I didn’t accept that then; and I don’t accept it today. During my last year in high school and through my undergraduate years, I frequently said, “I’m not fully a Southern Baptist; but, I’m closer to them than anybody else.” The truth was that I really didn’t know much about what anybody else believed.
It has been said, “There are no atheists in foxholes.” Well, I’ve never been close to being an atheist; nevertheless, when I was sent to Vietnam by the Unites States Marine Corp, my dependence upon my faith was at perhaps it’s highest level.
I took it upon myself to “be in the Word” as much as possible, and since I was assigned to headquarters company, headquarters battalion, 3rd Marine Division, I had time and some level of security in which to do so. I decided to begin with Paul’s epistle to the Romans: you know, where Martin Luther found such discrepancies between what he had been taught and what the Bible says.
Well, I was letting the Bible speak to me because that’s what my preachers and Sunday School teachers had told me to do; but very early I began to note that what I thought was in the Bible, really wasn’t there. I even found some things that actually were counter to what I had been taught. The more I read the Bible, the less I could reconcile everything I had learned with what I found in the Bible.
At first it was a troubling experience—even frightening. After all, I was supposed to believe what I was taught, wasn’t I—not to question God or the Bible? What I came to realize was that the real message I was taught was to not question what I was being taught about God or the Bible. There is a difference.

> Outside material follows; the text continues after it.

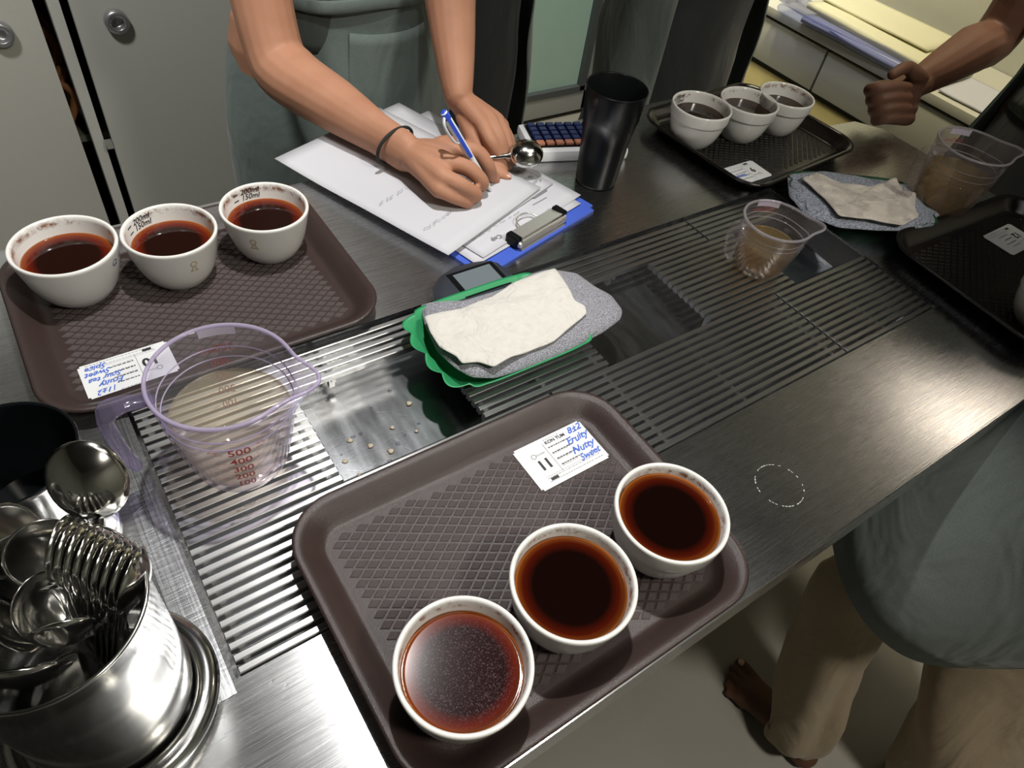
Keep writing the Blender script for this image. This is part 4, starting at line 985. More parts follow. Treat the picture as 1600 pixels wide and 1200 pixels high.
def scribbles(bm, rows, fn, wd=0.0005, amp=0.0016):
    for (x0, y, x1, seed) in rows:
        rnd = random.Random(seed); x = x0
        while x < x1:
            L_w = rnd.uniform(0.006, 0.016); pts = []; k = 0; xx = x
            while xx < x + L_w: pts.append((xx, y + amp * rnd.uniform(-1, 1))); xx += rnd.uniform(0.0008, 0.0018)
            if len(pts) > 1: stroke(bm, pts, wd, fn)
            x += L_w + rnd.uniform(0.003, 0.006)
pz = TZ + 0.0042
for k, (dx, dy, rr, lab) in enumerate([(0.112, 0.165, 0.0, 'bottom white form clamped in the blue clipboard'), (0.120, 0.172, 0.04, 'middle white form on the clipboard with bold heading at its corner')]):
    c = FL + ux * dx + uy * dy; o = sheet('paper_form', (c.x, c.y, pz + k * 0.002), 0.208, 0.292, BA + rr, PAPER, 0.0008, 0.0014, seed=k + 20); tag(o, lab, 'paper')
    bm = bmesh.new(); f = lambda x, y: (x, y, 0.0034)
    scribbles(bm, [(-0.09, -0.115 + 0.014 * q, 0.0, 50 + q + 10 * k) for q in range(4)], f, 0.0006); scribbles(bm, [(0.02, -0.10 + 0.012 * q, 0.08, 90 + q + 10 * k) for q in range(9)], f, 0.0004)
    bx(bm, (0.060, -0.108, 0.0034), (0.030, 0.0022, 0.0001))
    add_text(bm, 'Cup', lambda u, v: (-0.062 - u, -0.132 - v, 0.0034), 0.010, bold=0.02)
    mk('print', bm, INKGREY, o)
# the two upper sheets
c = (Vector((0.470, 0.735, 0)))
tA = math.atan2(0.06, 0.22)
topc = at(700, 405, TZ + .009); tr_ = at(905, 298, TZ + .012); back = at(440, 259, TZ + .010)
ex_ = (tr_ - topc); ey_ = (back - topc); rza = math.atan2(ey_.y, ey_.x) - PI / 2
lx_ = 0.205; ly_ = 0.292
cc = topc + Vector((math.cos(rza), math.sin(rza), 0)) * lx_ / 2 + Vector((-math.sin(rza), math.cos(rza), 0)) * ly_ / 2
o = sheet('paper_form', (cc.x + 0.03, cc.y + 0.012, TZ + 0.0090), 0.208, 0.292, rza - 0.04, PAPER, 0.0006, 0.0018, seed=33); tag(o, 'white form with small print showing at the right of the top sheet', 'paper')
bm = bmesh.new(); f = lambda x, y: (x, y, 0.0040)
scribbles(bm, [(0.030 + 0.01 * (q % 3), -0.118 + 0.0125 * q, 0.096, 200 + q) for q in range(13)], f, 0.0005, 0.0012)
add_text(bm, 'Conversation', lambda u, v: (0.070 - u, -0.128 - v, 0.0040), 0.010); add_text(bm, '& taste', lambda u, v: (0.080 - u, -0.116 - v, 0.0040), 0.010); bx(bm, (0.082, -0.096, 0.0040), (0.020, 0.003, 0.0001), rz=0.0)
mk('print', bm, INKGREY, o)
o = sheet('blank_sheet', (cc.x, cc.y, TZ + 0.0125), lx_, ly_, rza, PAPER, 0.0006, 0.0022, seed=41); tag(o, 'top white sheet under the writing hand with one handwritten line', 'paper')
bm = bmesh.new(); f = lambda x, y: (x, y, 0.0050)
scribbles(bm, [(-0.085, -0.095, 0.075, 5), (-0.02, -0.065, 0.07, 6), (-0.085, -0.02, -0.01, 7)], f, 0.0008, 0.0020); mk('handwriting', bm, INKGREY, o)
c2 = at(672, 212, TZ + .008); o = sheet('paper_form', (c2.x - 0.015, c2.y - 0.02, TZ + 0.006), 0.12, 0.13, 0.5, PAPER, 0.0006, 0.004, seed=52); tag(o, 'small grey-lined sheet corner sticking out behind the writing wrist', 'paper')

# ------------------------------------------------------------------ black tumbler, tablet-like key tray
tb = empty('black_tumbler', (0.668, 0.650, TZ + 0.0005)); tag(tb, 'tall black plastic tumbler standing behind the clipboard', 'tumbler')
bm = bmesh.new(); lathe(bm, [(0, 0.002), (0.026, 0.002), (0.0285, 0.0), (0.0295, 0.003), (0.0335, 0.070), (0.0375, 0.098), (0.0385, 0.099), (0.0412, 0.137), (0.0420, 0.139), (0.0412, 0.1405), (0.0402, 0.139), (0.0372, 0.100), (0.0320, 0.07), (0.028, 0.006), (0, 0.005)], 14 * 4); mk('tumbler_body', bm, BLKPL, tb, True)
kt = empty('key_pad', (0.690, 0.738, TZ + 0.0005), -0.32); tag(kt, 'white-framed keypad with navy keys and an orange key row, behind the tumbler', 'keypad')
bm = bmesh.new(); bx(bm, (0, 0, 0.009), (0.155, 0.082, 0.018), bev=0.006); sharp(mk('frame', bm, WHPL, kt))
bm = bmesh.new(); bx(bm, (0, 0.002, 0.0185), (0.138, 0.064, 0.002)); mk('key_well', bm, BLKPL, kt)
for r in range(5):
    for c_ in range(9):
        bm = bmesh.new(); bx(bm, (0, 0, 0), (0.0120, 0.0105, 0.005), bev=0.0015); mk('key', bm, ORNGK if r == 0 else BLUEK, kt, False, (-0.060 + c_ * 0.015, -0.0225 + r * 0.0125, 0.0215))

# ------------------------------------------------------------------ people
def chain(bm, pts, rad, n=14, up=Vector((0, 0, 1)), sub=5): tube(bm, pts, rad, n, up, True, 0, sub)
def head(bm, c, face):
    f = Vector(face).normalized(); s = Vector((0, 0, 1)).cross(f).normalized(); u = f.cross(s)
    R_ = Matrix((s, f, u)).transposed()
    ellipsoid(bm, c, (0.074, 0.092, 0.112), R_, 24); ellipsoid(bm, c + f * 0.03 - u * 0.06, (0.052, 0.060, 0.052), R_, 16)
    tube(bm, [c + f * 0.085 + u * 0.015, c + f * 0.108 - u * 0.022], [0.007, 0.013], 8)
    for q in (-1, 1): ellipsoid(bm, c + s * 0.075 * q - u * 0.01, (0.010, 0.018, 0.030), R_, 10)
    tube(bm, [c + f * 0.088 - u * 0.058 - s * 0.022, c + f * 0.093 - u * 0.058, c + f * 0.088 - u * 0.058 + s * 0.022], [0.006, 0.008, 0.006], 8)
    return R_, f, s, u
def hair_eyes(parent, c, face, longh=False):
    f = Vector(face).normalized(); s = Vector((0, 0, 1)).cross(f).normalized(); u = f.cross(s); R_ = Matrix((s, f, u)).transposed()
    bm = bmesh.new(); ellipsoid(bm, c - f * 0.018 + u * 0.018, (0.084, 0.094, 0.112), R_, 24)
    if longh: ellipsoid(bm, c - f * 0.07 - u * 0.07, (0.07, 0.045, 0.12), R_, 20)
    else: ellipsoid(bm, c - f * 0.05 - u * 0.04, (0.07, 0.05, 0.08), R_, 20)
    mk('hair', bm, HAIR, parent, True)
    for q in (-1, 1):
        bm = bmesh.new(); ellipsoid(bm, c + f * 0.083 + s * 0.030 * q + u * 0.006, (0.012, 0.008, 0.007), R_, 12); mk('eye', bm, simple('eye_%d' % q, (0.05, 0.04, 0.035), 0.1), parent, True)
def loft(name, rows, mat, parent, a0=0.0, a1=2 * PI, n=72, fold=0.006, ff=7.0, seed=0.0, thick=0.003, caps=False):
    """cloth shell: rows of (centre, ru, rv, udir) ; angle range a0..a1 measured from udir"""
    bm = bmesh.new(); G_ = []; closed = abs((a1 - a0) - 2 * PI) < 1e-3
    Q = []
    for i in range(len(rows) - 1):
        for k in range(6):
            t = k / 6; A, B = rows[i], rows[i + 1]; Q.append((A[0].lerp(B[0], t), A[1] + (B[1] - A[1]) * t, A[2] + (B[2] - A[2]) * t))
    Q.append(rows[-1][:3])
    m = n if closed else n + 1
    nq = len(Q)
    for qi, (c, ru, rv) in enumerate(Q):
        row = []
        d = (Q[min(qi + 1, nq - 1)][0] - Q[max(qi - 1, 0)][0]).normalized(); u, v = frame(d, UX)
        for k in range(m):
            a = a0 + (a1 - a0) * k / n; s = 1 + fold / max(ru, .05) * (math.sin(a * ff + seed + 1.5 * n3(c.x, c.y, c.z, 4)) * 0.5 + 2.2 * n3(math.cos(a) * 1.3, math.sin(a) * 1.3 + seed, c.z * 5.5)) * (0.6 + 0.9 * qi / nq)
            row.append(bm.verts.new(c + u * (ru * s * math.cos(a)) + v * (rv * s * math.sin(a))))
        G_.append(row)
    for A, B in zip(G_, G_[1:]):
        for k in range(m if closed else m - 1): bm.faces.new((A[k], A[(k + 1) % m], B[(k + 1) % m], B[k]))
    o = mk(name, bm, mat, parent, True); s_ = o.modifiers.new('sol', 'SOLIDIFY'); s_.thickness = thick; s_.offset = 0
    return o
UX = Vector((1, 0, 0))
V = Vector

# --- person 1: writes on the papers
p1 = empty('person', (0.50, 1.16, 0)); tag(p1, 'person with bare forearms and a grey-green apron bending over and writing with a blue pen', 'person')
bm = bmesh.new()
def legs(bm, cx, cy, fwd=(0, -1, 0), gap=0.09, foot=0.13, zh=0.92, sc=1.0):
    f = V(fwd).normalized(); s = V((f.y, -f.x, 0))
    for q in (-1, 1):
        a = V((cx, cy, 0)) + s * gap * q
        chain(bm, [a + V((0, 0, zh)), a + V((0, 0, 0.72)), a + f * 0.01 + V((0, 0, 0.50)), a + V((0, 0, 0.33)), a + V((0, 0, 0.10))], [0.085, 0.072, 0.052, 0.050, 0.036])
        chain(bm, [a - f * 0.045 + V((0, 0, 0.035)), a + f * 0.04 + V((0, 0, 0.045)), a + f * 0.12 + V((0, 0, 0.026)), a + f * 0.17 + V((0, 0, 0.018))], [0.032, 0.036, (0.024, 0.040), (0.015, 0.032)])
legs(bm, 0.50, 1.17)
chain(bm, [V((0.50, 1.17, 0.90)), V((0.50, 1.16, 1.02)), V((0.50, 1.17, 1.18)), V((0.49, 1.17, 1.32))], [(0.10, 0.145), (0.09, 0.125), (0.09, 0.135), (0.07, 0.150)], 20, up=V((0, 1, 0)))
chain(bm, [V((0.49, 1.17, 1.34)), V((0.49, 1.16, 1.48))], [0.052, 0.045])
hc1 = V((0.49, 1.14, 1.58)); head(bm, hc1, (0, -0.75, -0.65))
W1 = at(634, 238, TZ + .046); E1 = V((0.335, 1.005, 0.962)); S1 = V((0.325, 1.10, 1.27))
chain(bm, [S1 + V((0.08, 0, 0.03)), S1, S1.lerp(E1, 0.5) + V((0.006, 0, 0)), E1 + V((0.002, 0, 0.025)), E1.lerp(W1, 0.14), E1.lerp(W1, 0.5), E1.lerp(W1, 0.8), W1], [0.055, 0.052, 0.042, 0.041, 0.043, 0.036, (0.024, 0.028), (0.020, 0.0275)], 18)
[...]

But, in the Epistle of Romans I discovered that my relationship with God is not dependent upon believing right doctrine. It is dependent upon my accepting Jesus’ teaching that God already loves me and wants to make my life full and complete, regardless of—sometimes in spite of—what I believe at any given moment. Faith, then, is not a set of beliefs or doctrines, but is the willingness to live as if I truly believe what I say I believe.
Indeed, those moments of anxiety began to be transformed into a sense of comfort as I began to realize I had been trusting correct doctrine instead of trusting God as the basis of my relationship with God. Out of a fear of hell I had been driven to cling to doctrine—to put my faith in it rather than in the God revealed in Jesus. That realization is both freeing and motivating. In recalling that transformative time in my life, I am reminded of John Gillespie McGee’s poem, “High Flight:”
 Oh! I have slipped the surly bonds of Earth
And danced the skies on laughter-silvered wings;
Sunward I’ve climbed, and joined the tumbling mirth
Of sun-split clouds, — and done a hundred things
You have not dreamed of — wheeled and soared and swung
High in the sunlit silence. Hov’ring there,
I’ve chased the shouting wind along, and flung
My eager craft through footless halls of air . . .
Up, up the long, delirious burning blue
I’ve topped the wind-swept heights with easy grace
Where never lark, or ever eagle flew —
And, while with silent, lifting mind I’ve trod
The high untrespassed sanctity of space,
Put out my hand, and touched the face of God.
It was in reading the Bible that I slipped the surly bonds of my faith culture. And, time after time, it has been in reading the Bible that I have discovered new understandings of God’s unlimited, unmerited grace in contrast to the restrictive, legalistic, and exclusionary doctrines that are born out of human fear and lack of trust in that same grace.
That’s the way it looks through the Flawed Glass that is my world view.